Copy out the whole listing exactly as written, leaving the pictures behind.
* * * * * * * * *
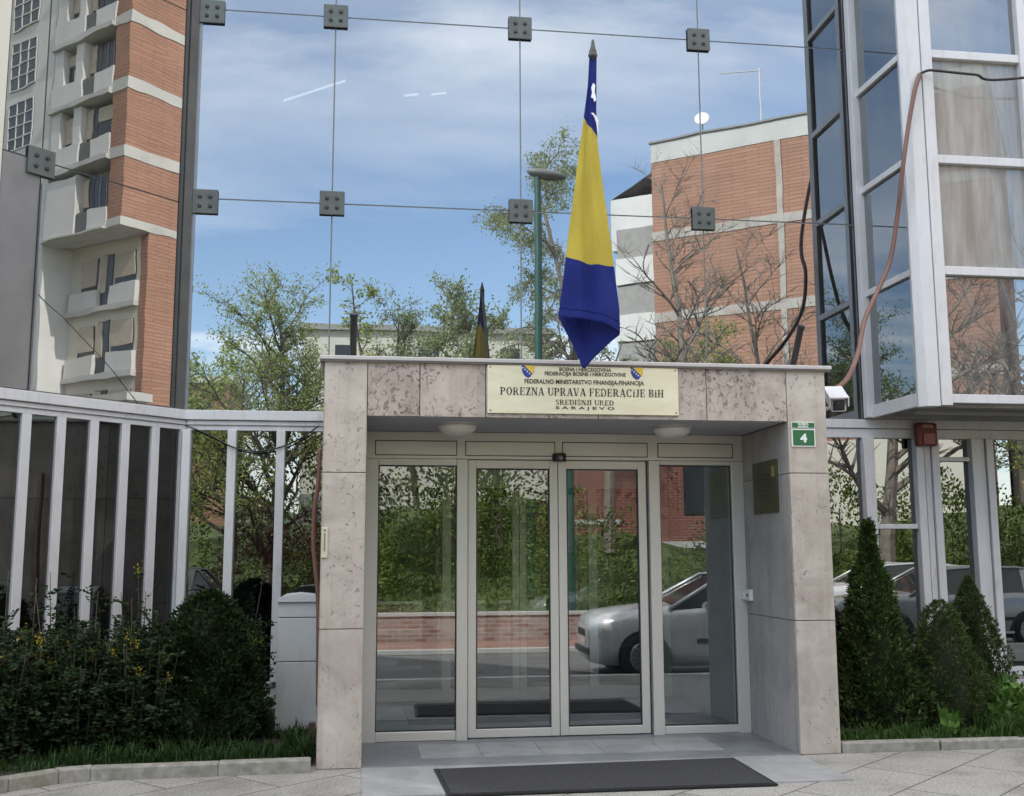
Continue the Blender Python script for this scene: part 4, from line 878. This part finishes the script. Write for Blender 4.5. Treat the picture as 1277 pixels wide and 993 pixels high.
# upper brick body
TB(MB().box((0, -1.0, 15.96), (14, 0, 36)), 'brick_wall', BRICK)
TB(MB().box((1.5, -5.7, 2), (14, -.02, 15.95)), 'recessed_wall', RENDER_C)
TB(MB().box((1.48, -.5, 2), (3.2, .0, 15.95)), 'brick_pier', BRICK)
TB(MB().box((.95, -5.6, 15.97), (14, -1.01, 36)), 'white_wall', RENDER_W)
TB(MB().box((.0, -14, 0), (14, -5.71, 36)), 'rendered_wall', RENDER_W)
for k, z in enumerate(zf[2:]):
    b = TB(MB().box((-.03, -1.03, z - (.06 if k == 0 else .22)), (14, .03, z + .30)), 'floor_band', CONC)
    TB(MB().box((-.22, -5.7, z - (.06 if k == 0 else .22)), (.94, -1.035, z + .02)), 'balcony_slab', CONC)
    TB(MB().box((-.10, -5.6, z + .021), (.26, -3.35, z + 1.0 if k % 4 else z + 2.86)), 'parapet', RENDER_W)
    TB(MB().box((-.06, -2.45, z + .021), (.26, -1.04, z + 1.0)), 'parapet', RENDER_W)
    TB(MB().box((-.04, -5.6, z + 1.0), (.93, -4.9, z + 2.9)), 'pier', RENDER_W); TB(MB().box((-.04, -3.9, z + 1.0), (.93, -3.35, z + 2.9)), 'pier', RENDER_W)
    w = TB(MB().box((.28, -4.88, z + 1.02), (.425, -3.92, z + 2.6)), 'window', WINDARK)
    TB(MB().box((.24, -4.86, z + [1.75, 1.3, 2.0, 1.6][k % 4]), (.278, -3.94, z + 2.58)), 'roller_shutter', SHUTTER, w)
    TB(MB().box((.25, -4.43, z + 1.03), (.277, -4.37, z + 1.74)), 'window_bar', RENDER_W, w)
    w = TB(MB().box((.34, -2.42, z + .03), (.945, -1.05, z + 2.6)), 'window', WINDARK)
    if k % 2: TB(MB().box((.29, -2.40, z + 1.9), (.338, -1.07, z + 2.58)), 'roller_shutter', SHUTTER, w)
    else:
        for q in (-2.0, -1.55): TB(MB().box((.31, q - .03, z + 1.03), (.338, q + .03, z + 2.58)), 'window_bar', ALU_DK, w)
    w = TB(MB().box((.34, -3.33, z + .03), (.945, -2.47, z + 2.75)), 'balcony_door', WINDARK)
    TB(MB().box((.29, -3.31, z + 1.3), (.338, -2.85, z + 2.7)), 'roller_shutter', SHUTTER, w)
    TB(MB().box((-.02, -3.32, z + .03), (.0, -2.47, z + .95)), 'railing', simple('rail_grey', (.12, .12, .12), .6), w)
for k, z in enumerate([6.5, 9.66, 12.81]):
    TB(MB().box((1.2, -5.6, z - .2), (1.52, -.5, z + .05)), 'balcony_slab', CONC)
    TB(MB().box((1.25, -5.5, z + .06), (1.49, -3.35, z + .95)), 'parapet', RENDER_W); TB(MB().box((1.25, -2.4, z + .06), (1.49, -.55, z + .95)), 'parapet', RENDER_W)
    w = TB(MB().box((1.44, -4.8, z + .96), (1.51, -3.6, z + 2.4)), 'window', WINDARK); TB(MB().box((1.40, -4.78, z + 1.2), (1.438, -3.62, z + 2.38)), 'roller_shutter', SHUTTER, w)
    w = TB(MB().box((1.44, -3.3, z + .06), (1.51, -2.5, z + 2.5)), 'balcony_door', WINDARK); TB(MB().box((1.40, -3.28, z + .8), (1.438, -2.9, z + 2.45)), 'roller_shutter', SHUTTER, w)
    w = TB(MB().box((1.44, -2.3, z + .96), (1.51, -.8, z + 2.4)), 'window', WINDARK); TB(MB().box((1.40, -2.28, z + 1.3), (1.438, -.82, z + 2.38)), 'roller_shutter', SHUTTER, w)
GB = simple('glass_block', (.06, .075, .085), .2, 0, .3, 6)
for z in (17.9, 21.1, 24.3, 27.5):
    w = TB(MB().box((-.03, -9.3, z), (.0, -7.2, z + 2.5)), 'stair_window', GB); bb = MB()
    for q in range(4): bb.box((-.07, -9.33 + q * .7, z), (-.031, -9.27 + q * .7, z + 2.5))
    for q in range(5): bb.box((-.068, -9.33, z - .03 + q * .62), (-.032, -7.17, z + .03 + q * .62))
    TB(bb, 'window_bars', RENDER_W, w)
TB(MB().box((-.3, -14, 36), (14.3, .3, 36.4)), 'roof', CONC)
LWB = thing('garden_wall', 'low white rendered garage wall at the foot of the tower', 'wall', tuple(LC + rw_ @ (Vector((31, -8.2, 0)) - LC)), math.atan2(bd.y, bd.x))
MB().box((-1.0, -8, 0), (-.2, 3.0, 7.4)).build('wall', RENDER_W, LWB); MB().box((-1.2, -8, 7.4), (0, 3.2, 7.75)).build('coping', CONC, LWB)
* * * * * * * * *
- [Right answer]:
Continue the Blender Python script for this scene: part 4, from line 878. This part finishes the script. Write for Blender 4.5. Treat the picture as 1277 pixels wide and 993 pixels high.
# upper brick body
TB(MB().box((0, -1.0, 15.96), (14, 0, 36)), 'brick_wall', BRICK)
TB(MB().box((1.5, -5.7, 2), (14, -.02, 15.95)), 'recessed_wall', RENDER_C)
TB(MB().box((1.48, -.5, 2), (3.2, .0, 15.95)), 'brick_pier', BRICK)
TB(MB().box((.95, -5.6, 15.97), (14, -1.01, 36)), 'white_wall', RENDER_W)
TB(MB().box((.0, -14, 0), (14, -5.71, 36)), 'rendered_wall', RENDER_W)
for k, z in enumerate(zf[2:]):
    b = TB(MB().box((-.03, -1.03, z - (.06 if k == 0 else .22)), (14, .03, z + .30)), 'floor_band', CONC)
    TB(MB().box((-.22, -5.7, z - (.06 if k == 0 else .22)), (.94, -1.035, z + .02)), 'balcony_slab', CONC)
    TB(MB().box((-.10, -5.6, z + .021), (.26, -3.35, z + 1.0 if k % 4 else z + 2.86)), 'parapet', RENDER_W)
    TB(MB().box((-.06, -2.45, z + .021), (.26, -1.04, z + 1.0)), 'parapet', RENDER_W)
    TB(MB().box((-.04, -5.6, z + 1.0), (.93, -4.9, z + 2.9)), 'pier', RENDER_W); TB(MB().box((-.04, -3.9, z + 1.0), (.93, -3.35, z + 2.9)), 'pier', RENDER_W)
    w = TB(MB().box((.28, -4.88, z + 1.02), (.425, -3.92, z + 2.6)), 'window', WINDARK)
    TB(MB().box((.24, -4.86, z + [1.75, 1.3, 2.0, 1.6][k % 4]), (.278, -3.94, z + 2.58)), 'roller_shutter', SHUTTER, w)
    TB(MB().box((.25, -4.43, z + 1.03), (.277, -4.37, z + 1.74)), 'window_bar', RENDER_W, w)
    w = TB(MB().box((.34, -2.42, z + .03), (.945, -1.05, z + 2.6)), 'window', WINDARK)
    if k % 2: TB(MB().box((.29, -2.40, z + 1.9), (.338, -1.07, z + 2.58)), 'roller_shutter', SHUTTER, w)
    else:
        for q in (-2.0, -1.55): TB(MB().box((.31, q - .03, z + 1.03), (.338, q + .03, z + 2.58)), 'window_bar', ALU_DK, w)
    w = TB(MB().box((.34, -3.33, z + .03), (.945, -2.47, z + 2.75)), 'balcony_door', WINDARK)
    TB(MB().box((.29, -3.31, z + 1.3), (.338, -2.85, z + 2.7)), 'roller_shutter', SHUTTER, w)
    TB(MB().box((-.02, -3.32, z + .03), (.0, -2.47, z + .95)), 'railing', simple('rail_grey', (.12, .12, .12), .6), w)
for k, z in enumerate([6.5, 9.66, 12.81]):
    TB(MB().box((1.2, -5.6, z - .2), (1.52, -.5, z + .05)), 'balcony_slab', CONC)
    TB(MB().box((1.25, -5.5, z + .06), (1.49, -3.35, z + .95)), 'parapet', RENDER_W); TB(MB().box((1.25, -2.4, z + .06), (1.49, -.55, z + .95)), 'parapet', RENDER_W)
    w = TB(MB().box((1.44, -4.8, z + .96), (1.51, -3.6, z + 2.4)), 'window', WINDARK); TB(MB().box((1.40, -4.78, z + 1.2), (1.438, -3.62, z + 2.38)), 'roller_shutter', SHUTTER, w)
    w = TB(MB().box((1.44, -3.3, z + .06), (1.51, -2.5, z + 2.5)), 'balcony_door', WINDARK); TB(MB().box((1.40, -3.28, z + .8), (1.438, -2.9, z + 2.45)), 'roller_shutter', SHUTTER, w)
    w = TB(MB().box((1.44, -2.3, z + .96), (1.51, -.8, z + 2.4)), 'window', WINDARK); TB(MB().box((1.40, -2.28, z + 1.3), (1.438, -.82, z + 2.38)), 'roller_shutter', SHUTTER, w)
GB = simple('glass_block', (.06, .075, .085), .2, 0, .3, 6)
for z in (17.9, 21.1, 24.3, 27.5):
    w = TB(MB().box((-.03, -9.3, z), (.0, -7.2, z + 2.5)), 'stair_window', GB); bb = MB()
    for q in range(4): bb.box((-.07, -9.33 + q * .7, z), (-.031, -9.27 + q * .7, z + 2.5))
    for q in range(5): bb.box((-.068, -9.33, z - .03 + q * .62), (-.032, -7.17, z + .03 + q * .62))
    TB(bb, 'window_bars', RENDER_W, w)
TB(MB().box((-.3, -14, 36), (14.3, .3, 36.4)), 'roof', CONC)
LWB = thing('garden_wall', 'low white rendered garage wall at the foot of the tower', 'wall', tuple(LC + rw_ @ (Vector((31, -8.2, 0)) - LC)), math.atan2(bd.y, bd.x))
MB().box((-1.0, -8, 0), (-.2, 3.0, 7.4)).build('wall', RENDER_W, LWB); MB().box((-1.2, -8, 7.4), (0, 3.2, 7.75)).build('coping', CONC, LWB)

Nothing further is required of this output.